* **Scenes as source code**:
_ _ _ _ _

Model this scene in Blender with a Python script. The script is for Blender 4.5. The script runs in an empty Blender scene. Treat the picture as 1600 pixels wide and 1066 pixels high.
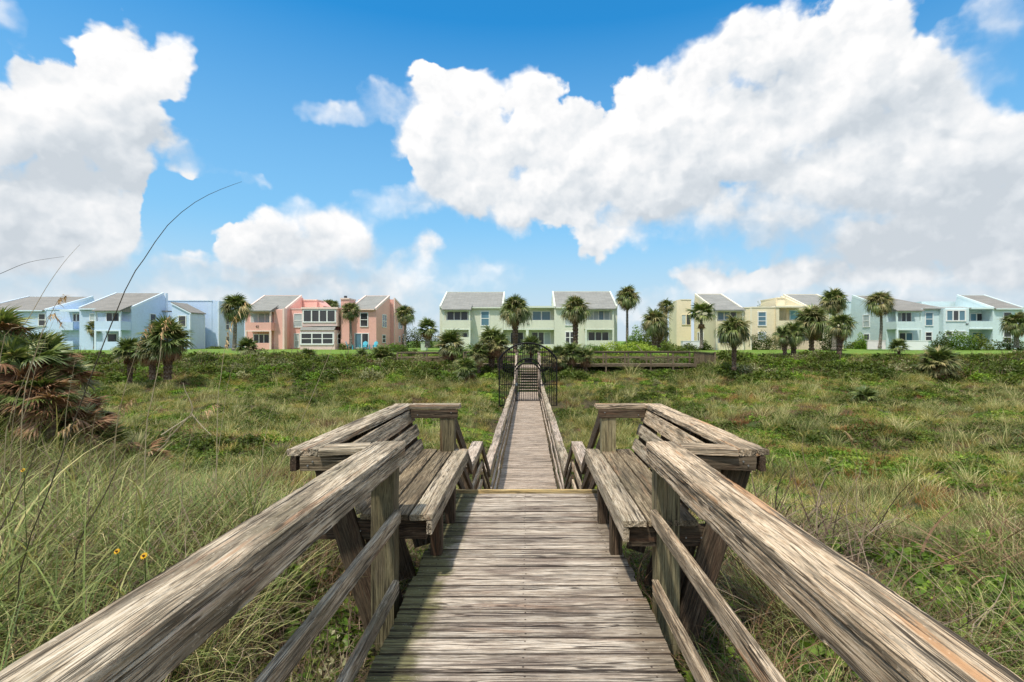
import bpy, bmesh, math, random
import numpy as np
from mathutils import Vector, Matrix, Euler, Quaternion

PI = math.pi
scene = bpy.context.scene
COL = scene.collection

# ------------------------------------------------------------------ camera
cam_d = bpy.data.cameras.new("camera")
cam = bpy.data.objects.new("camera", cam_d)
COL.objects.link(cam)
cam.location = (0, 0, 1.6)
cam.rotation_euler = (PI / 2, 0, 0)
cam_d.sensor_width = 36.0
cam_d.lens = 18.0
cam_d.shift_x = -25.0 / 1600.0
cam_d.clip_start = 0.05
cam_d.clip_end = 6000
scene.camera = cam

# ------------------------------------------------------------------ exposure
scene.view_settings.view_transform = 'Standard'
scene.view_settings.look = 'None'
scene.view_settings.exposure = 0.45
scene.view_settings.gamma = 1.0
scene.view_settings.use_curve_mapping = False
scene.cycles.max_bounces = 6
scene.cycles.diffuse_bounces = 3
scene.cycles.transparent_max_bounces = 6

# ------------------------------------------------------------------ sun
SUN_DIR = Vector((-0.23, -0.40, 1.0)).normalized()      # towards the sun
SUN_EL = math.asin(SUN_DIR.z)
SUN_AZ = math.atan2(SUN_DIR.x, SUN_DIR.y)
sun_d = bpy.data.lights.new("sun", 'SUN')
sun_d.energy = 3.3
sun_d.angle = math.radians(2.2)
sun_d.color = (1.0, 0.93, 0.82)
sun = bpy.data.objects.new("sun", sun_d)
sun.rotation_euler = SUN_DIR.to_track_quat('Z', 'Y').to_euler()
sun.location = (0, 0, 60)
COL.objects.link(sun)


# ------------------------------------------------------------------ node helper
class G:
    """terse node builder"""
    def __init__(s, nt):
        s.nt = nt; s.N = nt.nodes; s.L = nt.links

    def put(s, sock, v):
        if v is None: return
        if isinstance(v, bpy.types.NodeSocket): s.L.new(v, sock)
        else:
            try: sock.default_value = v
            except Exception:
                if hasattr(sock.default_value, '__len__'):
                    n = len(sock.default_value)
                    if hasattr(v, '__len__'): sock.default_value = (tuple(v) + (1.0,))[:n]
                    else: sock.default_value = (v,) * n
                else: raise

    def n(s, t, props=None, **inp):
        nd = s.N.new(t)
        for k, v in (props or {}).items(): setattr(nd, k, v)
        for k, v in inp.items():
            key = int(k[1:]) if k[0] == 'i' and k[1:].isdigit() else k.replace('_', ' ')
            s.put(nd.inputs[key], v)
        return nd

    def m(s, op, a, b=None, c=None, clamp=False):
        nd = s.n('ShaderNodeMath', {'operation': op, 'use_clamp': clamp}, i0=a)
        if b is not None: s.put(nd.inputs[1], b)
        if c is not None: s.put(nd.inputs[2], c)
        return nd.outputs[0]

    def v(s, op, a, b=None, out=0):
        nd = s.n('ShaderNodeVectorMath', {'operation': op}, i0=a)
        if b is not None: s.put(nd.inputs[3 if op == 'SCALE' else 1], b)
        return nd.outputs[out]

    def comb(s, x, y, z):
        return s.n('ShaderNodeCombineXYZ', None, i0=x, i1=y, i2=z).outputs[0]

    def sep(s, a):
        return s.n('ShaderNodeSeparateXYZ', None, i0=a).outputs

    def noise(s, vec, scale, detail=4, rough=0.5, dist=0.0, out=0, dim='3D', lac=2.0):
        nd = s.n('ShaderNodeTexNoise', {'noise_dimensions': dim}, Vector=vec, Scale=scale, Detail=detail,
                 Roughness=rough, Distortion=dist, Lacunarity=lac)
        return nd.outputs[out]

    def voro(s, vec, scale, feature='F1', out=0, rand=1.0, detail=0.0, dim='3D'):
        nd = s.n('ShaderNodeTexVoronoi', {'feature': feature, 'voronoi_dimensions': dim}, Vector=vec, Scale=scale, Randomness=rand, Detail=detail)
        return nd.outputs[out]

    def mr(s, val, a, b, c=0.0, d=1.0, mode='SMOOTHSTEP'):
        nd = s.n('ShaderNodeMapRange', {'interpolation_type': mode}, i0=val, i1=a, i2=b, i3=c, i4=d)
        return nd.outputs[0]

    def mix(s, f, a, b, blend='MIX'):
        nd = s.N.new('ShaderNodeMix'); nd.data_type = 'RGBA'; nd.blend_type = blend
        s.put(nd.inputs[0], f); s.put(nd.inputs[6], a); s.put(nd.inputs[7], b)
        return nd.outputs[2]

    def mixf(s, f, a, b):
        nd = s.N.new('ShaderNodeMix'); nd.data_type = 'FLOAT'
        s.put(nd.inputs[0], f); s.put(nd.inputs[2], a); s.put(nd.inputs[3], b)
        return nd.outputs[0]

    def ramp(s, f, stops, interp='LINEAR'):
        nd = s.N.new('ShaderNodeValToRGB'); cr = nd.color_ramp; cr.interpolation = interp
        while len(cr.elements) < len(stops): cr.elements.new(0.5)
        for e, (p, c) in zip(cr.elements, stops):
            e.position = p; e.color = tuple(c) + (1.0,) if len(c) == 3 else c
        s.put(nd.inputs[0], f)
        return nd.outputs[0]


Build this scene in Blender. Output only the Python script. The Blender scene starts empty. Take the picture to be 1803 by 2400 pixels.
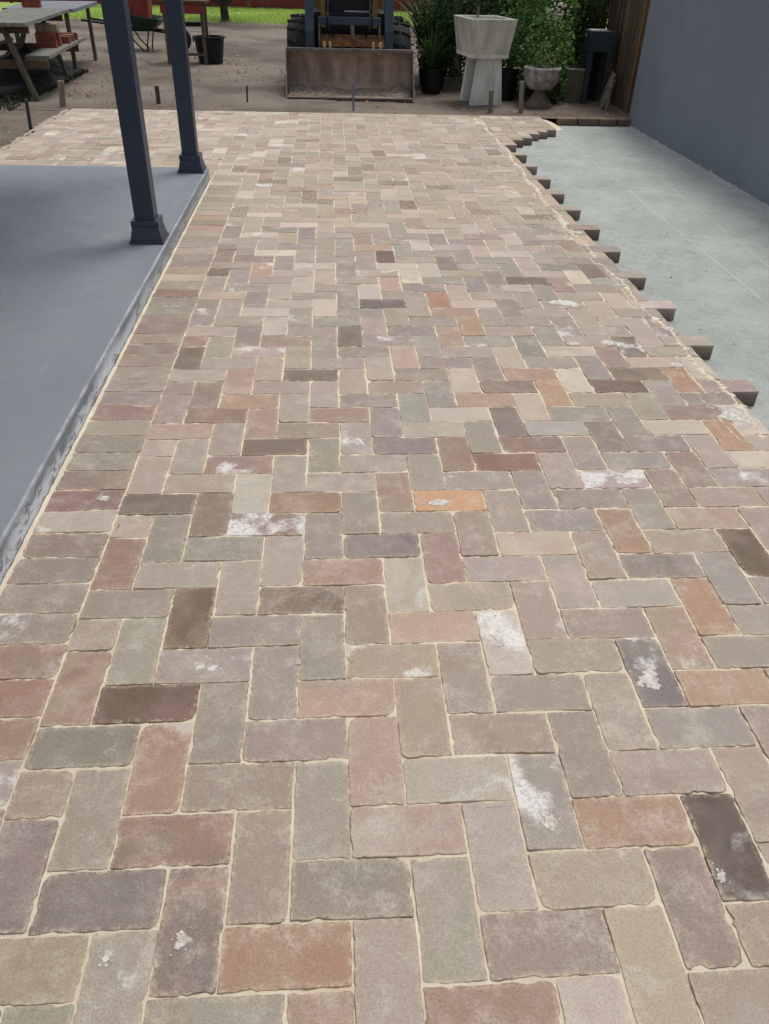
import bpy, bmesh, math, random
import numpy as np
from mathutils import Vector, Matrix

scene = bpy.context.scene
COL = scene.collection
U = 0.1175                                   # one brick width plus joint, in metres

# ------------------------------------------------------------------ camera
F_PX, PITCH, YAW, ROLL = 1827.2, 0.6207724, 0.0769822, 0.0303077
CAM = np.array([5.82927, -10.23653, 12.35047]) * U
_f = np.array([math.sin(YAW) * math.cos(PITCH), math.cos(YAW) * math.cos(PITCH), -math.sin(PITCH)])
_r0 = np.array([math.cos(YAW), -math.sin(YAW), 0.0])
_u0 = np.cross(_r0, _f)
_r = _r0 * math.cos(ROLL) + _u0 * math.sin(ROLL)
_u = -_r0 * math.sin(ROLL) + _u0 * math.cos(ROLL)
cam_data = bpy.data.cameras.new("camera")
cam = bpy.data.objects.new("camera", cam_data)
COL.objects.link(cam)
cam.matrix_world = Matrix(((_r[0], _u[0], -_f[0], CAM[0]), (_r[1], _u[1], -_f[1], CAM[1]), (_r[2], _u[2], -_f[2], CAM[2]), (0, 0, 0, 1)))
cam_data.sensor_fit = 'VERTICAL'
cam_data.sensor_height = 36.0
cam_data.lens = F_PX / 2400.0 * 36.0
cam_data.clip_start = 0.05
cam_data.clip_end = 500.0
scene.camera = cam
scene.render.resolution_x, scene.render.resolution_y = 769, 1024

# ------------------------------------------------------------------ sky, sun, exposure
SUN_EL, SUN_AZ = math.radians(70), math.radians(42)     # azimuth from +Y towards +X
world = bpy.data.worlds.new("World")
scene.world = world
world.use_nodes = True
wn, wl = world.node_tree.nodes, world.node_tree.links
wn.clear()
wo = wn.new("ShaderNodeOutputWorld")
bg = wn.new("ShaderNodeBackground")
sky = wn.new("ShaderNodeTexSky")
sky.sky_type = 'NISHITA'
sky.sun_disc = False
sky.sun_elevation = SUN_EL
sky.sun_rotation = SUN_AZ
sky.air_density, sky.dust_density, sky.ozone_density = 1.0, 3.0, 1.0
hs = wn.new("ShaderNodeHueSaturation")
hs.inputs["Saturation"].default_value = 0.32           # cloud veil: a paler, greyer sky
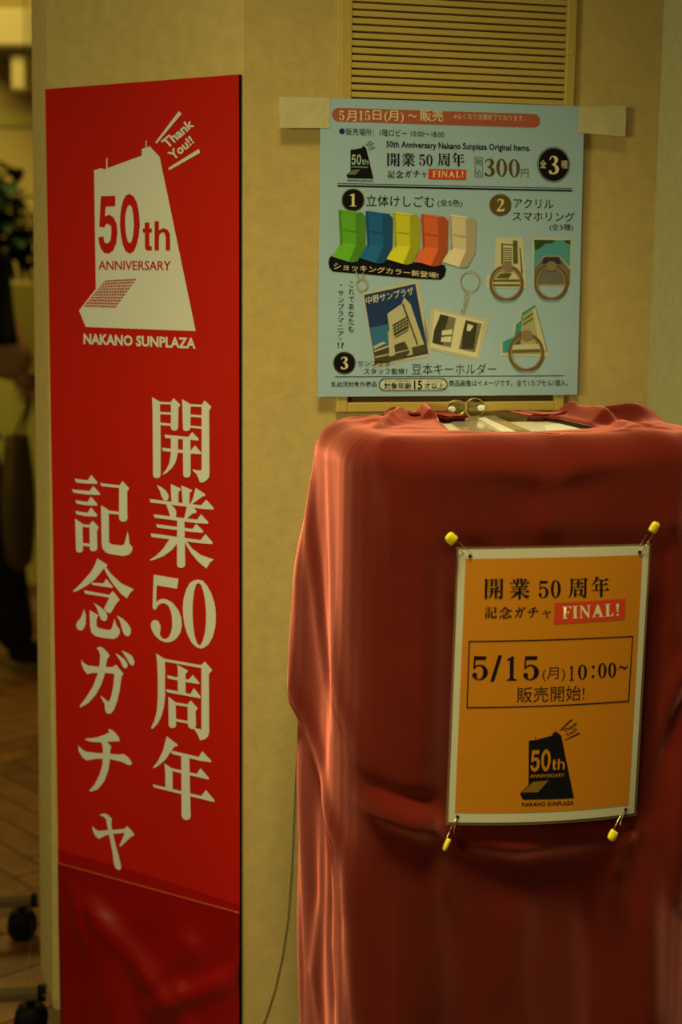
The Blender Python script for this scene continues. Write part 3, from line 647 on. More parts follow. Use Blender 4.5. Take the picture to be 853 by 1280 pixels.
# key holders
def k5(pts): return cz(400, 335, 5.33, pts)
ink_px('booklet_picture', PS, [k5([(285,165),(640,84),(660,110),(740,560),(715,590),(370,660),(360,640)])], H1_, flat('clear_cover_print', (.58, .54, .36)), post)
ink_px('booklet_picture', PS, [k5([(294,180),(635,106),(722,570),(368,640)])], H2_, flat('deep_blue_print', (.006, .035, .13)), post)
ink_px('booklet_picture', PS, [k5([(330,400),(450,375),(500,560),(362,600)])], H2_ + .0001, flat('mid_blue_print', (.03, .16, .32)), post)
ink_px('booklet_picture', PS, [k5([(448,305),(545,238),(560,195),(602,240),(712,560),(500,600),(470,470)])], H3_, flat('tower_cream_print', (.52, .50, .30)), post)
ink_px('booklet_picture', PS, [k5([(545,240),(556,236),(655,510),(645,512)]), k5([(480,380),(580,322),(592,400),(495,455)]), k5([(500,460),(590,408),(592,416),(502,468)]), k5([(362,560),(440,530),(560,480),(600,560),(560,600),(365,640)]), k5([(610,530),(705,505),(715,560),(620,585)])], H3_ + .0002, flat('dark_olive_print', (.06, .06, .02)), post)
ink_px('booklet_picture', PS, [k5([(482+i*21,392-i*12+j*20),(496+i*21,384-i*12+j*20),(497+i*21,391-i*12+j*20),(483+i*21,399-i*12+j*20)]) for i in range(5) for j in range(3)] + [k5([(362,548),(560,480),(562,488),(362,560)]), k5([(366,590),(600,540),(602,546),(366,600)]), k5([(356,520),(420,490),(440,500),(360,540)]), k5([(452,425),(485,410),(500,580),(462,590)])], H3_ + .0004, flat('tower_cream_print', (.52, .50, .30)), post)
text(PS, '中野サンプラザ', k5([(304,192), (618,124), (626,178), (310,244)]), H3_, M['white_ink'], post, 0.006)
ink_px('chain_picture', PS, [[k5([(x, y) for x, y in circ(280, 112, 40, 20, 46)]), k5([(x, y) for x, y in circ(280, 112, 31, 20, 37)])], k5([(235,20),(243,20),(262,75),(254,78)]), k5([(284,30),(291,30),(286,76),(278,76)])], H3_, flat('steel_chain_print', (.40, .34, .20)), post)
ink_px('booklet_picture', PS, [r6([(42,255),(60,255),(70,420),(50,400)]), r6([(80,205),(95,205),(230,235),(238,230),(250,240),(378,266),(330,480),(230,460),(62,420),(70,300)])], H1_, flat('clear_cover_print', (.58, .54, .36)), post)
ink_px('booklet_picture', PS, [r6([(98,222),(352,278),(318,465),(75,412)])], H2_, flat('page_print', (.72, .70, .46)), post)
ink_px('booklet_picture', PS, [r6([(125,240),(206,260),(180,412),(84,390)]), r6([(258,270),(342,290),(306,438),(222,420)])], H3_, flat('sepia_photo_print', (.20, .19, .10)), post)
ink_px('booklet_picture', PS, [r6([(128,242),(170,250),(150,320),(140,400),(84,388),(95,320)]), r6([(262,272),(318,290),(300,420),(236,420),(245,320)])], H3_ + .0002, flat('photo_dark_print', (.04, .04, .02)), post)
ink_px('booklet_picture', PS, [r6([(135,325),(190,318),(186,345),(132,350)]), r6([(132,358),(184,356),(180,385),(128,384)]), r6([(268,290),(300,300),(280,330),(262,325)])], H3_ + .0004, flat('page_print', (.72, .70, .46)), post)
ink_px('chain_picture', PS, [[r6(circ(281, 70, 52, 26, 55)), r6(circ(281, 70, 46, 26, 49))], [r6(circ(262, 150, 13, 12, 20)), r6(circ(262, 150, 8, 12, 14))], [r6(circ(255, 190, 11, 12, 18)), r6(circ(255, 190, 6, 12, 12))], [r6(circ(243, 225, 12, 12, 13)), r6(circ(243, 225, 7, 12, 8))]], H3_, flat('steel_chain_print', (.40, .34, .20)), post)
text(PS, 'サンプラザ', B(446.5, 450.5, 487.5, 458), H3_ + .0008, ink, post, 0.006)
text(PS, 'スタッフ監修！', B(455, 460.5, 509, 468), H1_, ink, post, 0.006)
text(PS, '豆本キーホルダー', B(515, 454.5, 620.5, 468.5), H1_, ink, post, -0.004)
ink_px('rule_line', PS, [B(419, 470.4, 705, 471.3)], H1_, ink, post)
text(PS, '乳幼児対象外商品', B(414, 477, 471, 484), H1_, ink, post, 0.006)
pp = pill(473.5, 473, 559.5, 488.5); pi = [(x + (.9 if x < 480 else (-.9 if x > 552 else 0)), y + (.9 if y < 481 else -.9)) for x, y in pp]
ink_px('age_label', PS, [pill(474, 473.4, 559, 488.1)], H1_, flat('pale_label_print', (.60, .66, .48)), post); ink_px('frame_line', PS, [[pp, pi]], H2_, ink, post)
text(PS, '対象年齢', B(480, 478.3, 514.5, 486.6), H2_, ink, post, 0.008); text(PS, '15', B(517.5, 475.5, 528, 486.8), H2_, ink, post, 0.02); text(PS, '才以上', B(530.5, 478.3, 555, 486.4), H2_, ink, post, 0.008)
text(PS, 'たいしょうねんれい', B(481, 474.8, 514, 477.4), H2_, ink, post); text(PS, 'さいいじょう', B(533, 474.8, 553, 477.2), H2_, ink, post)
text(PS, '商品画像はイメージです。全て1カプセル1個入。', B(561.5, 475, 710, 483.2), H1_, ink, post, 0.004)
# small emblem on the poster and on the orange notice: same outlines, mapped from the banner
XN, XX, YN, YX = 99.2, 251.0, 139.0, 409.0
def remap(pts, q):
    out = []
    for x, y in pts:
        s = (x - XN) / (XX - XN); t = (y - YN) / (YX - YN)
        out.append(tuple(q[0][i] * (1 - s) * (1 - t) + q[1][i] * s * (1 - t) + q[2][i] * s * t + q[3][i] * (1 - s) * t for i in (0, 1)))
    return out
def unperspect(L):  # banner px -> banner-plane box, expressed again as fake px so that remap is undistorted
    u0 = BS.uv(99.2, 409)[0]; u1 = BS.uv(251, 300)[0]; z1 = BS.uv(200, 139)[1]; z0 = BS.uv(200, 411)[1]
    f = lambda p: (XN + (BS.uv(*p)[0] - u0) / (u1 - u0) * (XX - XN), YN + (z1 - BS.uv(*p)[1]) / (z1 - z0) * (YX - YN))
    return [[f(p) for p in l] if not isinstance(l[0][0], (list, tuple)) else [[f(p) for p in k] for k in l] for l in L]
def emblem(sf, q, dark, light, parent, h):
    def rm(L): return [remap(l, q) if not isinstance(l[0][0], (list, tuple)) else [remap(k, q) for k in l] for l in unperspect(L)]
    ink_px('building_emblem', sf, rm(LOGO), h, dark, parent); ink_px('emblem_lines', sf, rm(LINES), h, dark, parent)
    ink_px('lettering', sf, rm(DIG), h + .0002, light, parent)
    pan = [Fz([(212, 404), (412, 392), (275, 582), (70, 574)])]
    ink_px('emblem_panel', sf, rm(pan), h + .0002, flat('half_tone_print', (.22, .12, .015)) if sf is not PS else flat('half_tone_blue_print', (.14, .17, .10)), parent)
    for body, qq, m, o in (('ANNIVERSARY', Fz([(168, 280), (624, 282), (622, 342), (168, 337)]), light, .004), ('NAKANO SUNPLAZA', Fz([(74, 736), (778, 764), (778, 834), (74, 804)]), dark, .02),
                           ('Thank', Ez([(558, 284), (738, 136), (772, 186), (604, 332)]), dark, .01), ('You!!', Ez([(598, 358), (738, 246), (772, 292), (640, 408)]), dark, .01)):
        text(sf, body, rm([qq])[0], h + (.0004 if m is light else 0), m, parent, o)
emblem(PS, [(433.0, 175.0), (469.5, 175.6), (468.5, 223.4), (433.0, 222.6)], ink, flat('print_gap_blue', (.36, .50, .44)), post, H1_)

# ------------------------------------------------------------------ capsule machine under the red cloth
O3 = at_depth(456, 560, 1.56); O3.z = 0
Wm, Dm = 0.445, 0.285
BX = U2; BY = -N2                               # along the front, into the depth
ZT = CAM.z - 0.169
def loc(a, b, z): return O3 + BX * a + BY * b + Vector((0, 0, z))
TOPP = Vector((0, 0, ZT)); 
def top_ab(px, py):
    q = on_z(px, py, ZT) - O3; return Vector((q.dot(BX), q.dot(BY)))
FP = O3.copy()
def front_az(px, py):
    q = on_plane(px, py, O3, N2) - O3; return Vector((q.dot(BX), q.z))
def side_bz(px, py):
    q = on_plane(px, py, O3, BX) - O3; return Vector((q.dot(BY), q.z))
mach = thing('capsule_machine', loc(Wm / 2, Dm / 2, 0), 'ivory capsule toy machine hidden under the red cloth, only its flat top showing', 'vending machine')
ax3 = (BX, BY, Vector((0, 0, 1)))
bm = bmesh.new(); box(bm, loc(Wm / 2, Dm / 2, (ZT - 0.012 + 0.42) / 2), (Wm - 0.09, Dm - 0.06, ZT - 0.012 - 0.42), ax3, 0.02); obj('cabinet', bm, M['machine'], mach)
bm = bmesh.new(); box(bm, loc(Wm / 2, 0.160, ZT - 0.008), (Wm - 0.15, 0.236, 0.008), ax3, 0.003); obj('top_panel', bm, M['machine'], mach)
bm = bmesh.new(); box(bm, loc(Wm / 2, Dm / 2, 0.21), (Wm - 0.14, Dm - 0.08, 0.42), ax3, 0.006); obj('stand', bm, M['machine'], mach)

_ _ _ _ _

* **What the exercise asks**:
Write down every line from the opening of the listing to the line with "from mathutils import Vector, Matrix, Euler, Quaternion", both included, and nothing else; the pictures are omitted.

* **Answer to this task**:
Model this scene in Blender with a Python script. The script is for Blender 4.5. The script runs in an empty Blender scene. Treat the picture as 1600 pixels wide and 1066 pixels high.
import bpy, bmesh, math, random
import numpy as np
from mathutils import Vector, Matrix, Euler, Quaternion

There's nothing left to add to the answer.